Abstract

This paper describes a photometric survey for late M-dwarfs from COSMOS measures of R- and I-band UK Schmidt plates. The survey covers some 85 square degrees and includes about 500 M-stars within 100 pc. The luminosity function is sampled down to |$M_R\approx17(M_V\approx19)$| with good statistics to |$M_R\approx16.5$|⁠. The sample includes most of the coolest M-dwarfs known, and about 15 of the reddest stars have also been observed in the infrared, providing the first good statistics in this little-studied regime. In addition, spectra have been obtained for the six reddest stars, which have confirmed the low temperatures deduced from the photometry.
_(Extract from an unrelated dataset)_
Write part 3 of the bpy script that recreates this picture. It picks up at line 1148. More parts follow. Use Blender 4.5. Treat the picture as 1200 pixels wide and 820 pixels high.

Proper motions for two-thirds of the sample stars have been measured and indicate that the reddest stars are younger than the sample as a whole. This conclusion is supported by evidence that they also have a smaller scale height. The observed luminosity function has been compared with theoretical functions from the literature. There are some puzzling discrepancies for the more luminous stars, but there is unambiguous evidence for a steadily rising mass function towards the sample limit and the observations suggest that the local missing mass is in the form of low luminosity stars. The evolutionary status of the low luminosity stars in the sample is examined in the light of two hypotheses. Either stars are on the hydrogen-burning main sequence which extends to much lower luminosities than has hitherto been believed; alternatively they are brown dwarfs in a degenerate cooling phase. The conclusion that the stars are young tends to support the hypothesis that the majority of the faint stars are brown dwarfs, but the situation is still far from clear.